Umat
Hindu di tantang oleh dirinya sendiri dan juga oleh umat lain untuk memberikan
jawaban terhadap pelaksanaan agama yang mereka lakukan. Sepintas lintas orang
baik dia umat hindu maupun bukan Umat Hindu akan di rangsang untuk bertanya,
betulkah Umat Hindu Memuja Tuhan Yang Maha Esa? Mengapa mereka menghormati
banya Dewa? Apakan Umat Hindu memuja berhala, mengapa mereka menggunakan
patung-patung dan sajen-sajen?
Apakan
Tuhan Umat Hindu bisa makan seperti manusia sehingga perlu di persembahkan nasi
dan buah-buahan? Mengapa Umat Hindu di india berbeda dengan umat hIndu di Bali
dan Di jawa?
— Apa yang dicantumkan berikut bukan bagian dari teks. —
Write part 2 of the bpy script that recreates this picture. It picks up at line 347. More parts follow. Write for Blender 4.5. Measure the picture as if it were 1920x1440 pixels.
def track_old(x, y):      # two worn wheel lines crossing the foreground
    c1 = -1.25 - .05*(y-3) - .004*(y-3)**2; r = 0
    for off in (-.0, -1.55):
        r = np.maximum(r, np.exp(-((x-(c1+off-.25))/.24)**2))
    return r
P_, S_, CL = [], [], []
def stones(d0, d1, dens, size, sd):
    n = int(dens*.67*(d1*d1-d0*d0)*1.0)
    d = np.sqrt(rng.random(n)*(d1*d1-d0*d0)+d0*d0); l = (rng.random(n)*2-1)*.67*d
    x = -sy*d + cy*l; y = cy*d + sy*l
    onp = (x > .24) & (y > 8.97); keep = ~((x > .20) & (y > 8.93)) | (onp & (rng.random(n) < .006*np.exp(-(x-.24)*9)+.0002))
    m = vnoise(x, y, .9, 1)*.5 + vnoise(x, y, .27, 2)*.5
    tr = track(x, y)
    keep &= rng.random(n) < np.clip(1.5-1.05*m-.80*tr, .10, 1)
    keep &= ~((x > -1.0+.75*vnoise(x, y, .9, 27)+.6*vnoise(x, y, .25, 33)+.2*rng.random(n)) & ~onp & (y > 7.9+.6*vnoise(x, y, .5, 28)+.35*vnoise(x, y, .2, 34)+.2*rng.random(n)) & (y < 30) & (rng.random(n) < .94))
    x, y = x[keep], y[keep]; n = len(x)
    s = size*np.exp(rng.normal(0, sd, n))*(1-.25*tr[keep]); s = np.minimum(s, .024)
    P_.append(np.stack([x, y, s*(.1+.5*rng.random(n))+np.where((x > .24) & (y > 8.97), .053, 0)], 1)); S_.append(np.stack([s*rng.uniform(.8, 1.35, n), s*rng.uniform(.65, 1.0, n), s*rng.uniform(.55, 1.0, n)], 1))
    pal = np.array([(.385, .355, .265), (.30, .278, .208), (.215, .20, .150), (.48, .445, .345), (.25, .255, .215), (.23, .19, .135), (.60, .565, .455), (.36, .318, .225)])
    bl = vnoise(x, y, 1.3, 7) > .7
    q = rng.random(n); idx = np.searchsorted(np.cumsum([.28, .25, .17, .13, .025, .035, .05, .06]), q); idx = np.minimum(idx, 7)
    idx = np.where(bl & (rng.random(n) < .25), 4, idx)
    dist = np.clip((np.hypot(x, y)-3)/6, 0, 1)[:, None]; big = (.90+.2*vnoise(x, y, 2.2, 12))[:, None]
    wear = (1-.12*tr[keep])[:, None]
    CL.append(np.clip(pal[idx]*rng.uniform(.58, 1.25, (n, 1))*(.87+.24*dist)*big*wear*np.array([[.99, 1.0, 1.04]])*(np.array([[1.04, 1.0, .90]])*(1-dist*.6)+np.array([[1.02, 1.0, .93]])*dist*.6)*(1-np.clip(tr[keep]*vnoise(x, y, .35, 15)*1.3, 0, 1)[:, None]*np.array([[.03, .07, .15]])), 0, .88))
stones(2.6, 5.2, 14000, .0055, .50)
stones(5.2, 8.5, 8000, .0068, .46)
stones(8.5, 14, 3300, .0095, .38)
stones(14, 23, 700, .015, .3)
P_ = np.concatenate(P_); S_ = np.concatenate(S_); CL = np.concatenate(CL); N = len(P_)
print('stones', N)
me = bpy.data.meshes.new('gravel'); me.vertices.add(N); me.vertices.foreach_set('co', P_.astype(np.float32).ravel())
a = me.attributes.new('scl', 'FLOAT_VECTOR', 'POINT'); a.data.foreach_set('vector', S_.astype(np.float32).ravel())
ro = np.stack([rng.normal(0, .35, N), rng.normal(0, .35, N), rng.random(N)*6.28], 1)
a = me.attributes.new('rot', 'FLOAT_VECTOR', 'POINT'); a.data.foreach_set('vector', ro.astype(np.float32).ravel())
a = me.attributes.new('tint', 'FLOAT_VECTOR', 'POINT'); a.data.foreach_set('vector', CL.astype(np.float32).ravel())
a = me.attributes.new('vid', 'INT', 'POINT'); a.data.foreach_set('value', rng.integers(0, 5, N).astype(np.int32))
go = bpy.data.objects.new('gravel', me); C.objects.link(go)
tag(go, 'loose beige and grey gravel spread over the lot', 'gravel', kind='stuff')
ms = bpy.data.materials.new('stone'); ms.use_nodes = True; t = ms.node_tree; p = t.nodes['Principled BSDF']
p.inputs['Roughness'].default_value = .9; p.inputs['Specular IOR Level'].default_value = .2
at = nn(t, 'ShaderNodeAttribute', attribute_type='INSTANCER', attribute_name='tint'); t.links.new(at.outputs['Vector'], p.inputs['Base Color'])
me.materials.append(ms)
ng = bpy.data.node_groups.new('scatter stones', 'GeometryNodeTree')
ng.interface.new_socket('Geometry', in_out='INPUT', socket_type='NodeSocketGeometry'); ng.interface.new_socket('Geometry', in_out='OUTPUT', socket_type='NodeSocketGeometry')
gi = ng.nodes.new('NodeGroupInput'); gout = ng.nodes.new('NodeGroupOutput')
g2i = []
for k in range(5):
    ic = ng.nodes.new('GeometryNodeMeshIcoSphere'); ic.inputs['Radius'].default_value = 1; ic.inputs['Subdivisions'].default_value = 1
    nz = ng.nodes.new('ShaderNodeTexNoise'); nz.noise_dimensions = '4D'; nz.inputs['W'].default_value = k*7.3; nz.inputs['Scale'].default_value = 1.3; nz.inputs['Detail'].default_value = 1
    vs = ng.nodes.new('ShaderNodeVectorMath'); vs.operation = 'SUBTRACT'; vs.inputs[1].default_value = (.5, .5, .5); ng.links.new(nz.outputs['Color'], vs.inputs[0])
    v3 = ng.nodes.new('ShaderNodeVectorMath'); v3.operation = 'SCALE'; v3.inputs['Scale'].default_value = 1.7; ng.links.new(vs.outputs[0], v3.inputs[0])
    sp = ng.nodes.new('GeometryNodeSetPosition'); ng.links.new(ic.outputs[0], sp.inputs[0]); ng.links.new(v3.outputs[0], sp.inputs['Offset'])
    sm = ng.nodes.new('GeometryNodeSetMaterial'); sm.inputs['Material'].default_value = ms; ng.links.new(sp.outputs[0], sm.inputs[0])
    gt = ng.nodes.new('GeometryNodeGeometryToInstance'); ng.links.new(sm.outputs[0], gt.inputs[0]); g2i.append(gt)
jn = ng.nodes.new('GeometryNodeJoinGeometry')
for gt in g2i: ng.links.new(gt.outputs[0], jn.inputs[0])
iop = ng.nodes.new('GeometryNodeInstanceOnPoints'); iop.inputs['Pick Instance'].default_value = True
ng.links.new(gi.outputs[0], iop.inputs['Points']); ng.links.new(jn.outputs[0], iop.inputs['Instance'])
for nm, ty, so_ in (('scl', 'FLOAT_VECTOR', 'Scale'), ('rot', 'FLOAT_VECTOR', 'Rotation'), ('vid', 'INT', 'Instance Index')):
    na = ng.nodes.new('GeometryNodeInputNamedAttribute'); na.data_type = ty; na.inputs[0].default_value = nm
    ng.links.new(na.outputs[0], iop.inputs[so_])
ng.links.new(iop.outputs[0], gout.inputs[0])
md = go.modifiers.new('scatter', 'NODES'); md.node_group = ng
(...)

Apa Umat Hinduboleh berubah
semau-maunya?
Pertanyaa
semacam ini tidak salah, pertanyaan yang wajar dan lugu karena ingin tahu,
bagaimana yang di pertanyakan oleh umat Hindu sendiri, terutama mereka yang
kurang penghayatan yang di wariskan oleh nenek moyang mereka.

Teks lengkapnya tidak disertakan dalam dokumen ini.